Oh, wait. Those prognostications, made five or ten years ago, have yet to occur as well.

It seems that we’re always five years away, but it takes us 15-20 years to get there—assuming the idea was a good and practical one in the first place. (Jet packs? Personal choppers? Not so much.)

So, in the tradition of deferred predictive gratification, allow me to look ahead …

  • Radio and television stations will abandon their over-the-air signals by 2050. All television will be received via cable or the Internet; radio, mostly the Internet.
  • Satellite radio, seeing itself as a content provider rather than a delivery medium, will morph into another set of Internet-delivered, advertiser-supported channels, with no more chance of succeeding than you or I have.
  • HD Radio, which has no content in and of itself, will become irrelevant.
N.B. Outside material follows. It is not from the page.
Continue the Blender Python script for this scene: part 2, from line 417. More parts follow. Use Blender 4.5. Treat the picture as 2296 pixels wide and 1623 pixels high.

If you’ve gone to the trouble and expense to install HD, don’t despair. When the vinyl (well, glass, originally) record was invented, nobody foresaw the CD. In fact, our modern age is probably the first in which we know beyond doubt that every advance will very soon become outmoded. (Have you bought a computer lately?) Most of the time, we even have a pretty good idea of what will outmode it.

So, HD operators—and indeed all of us, who are surrounded by technology with soon-to-expire freshness dates—be of good cheer: the future always takes longer to get here than we think it will.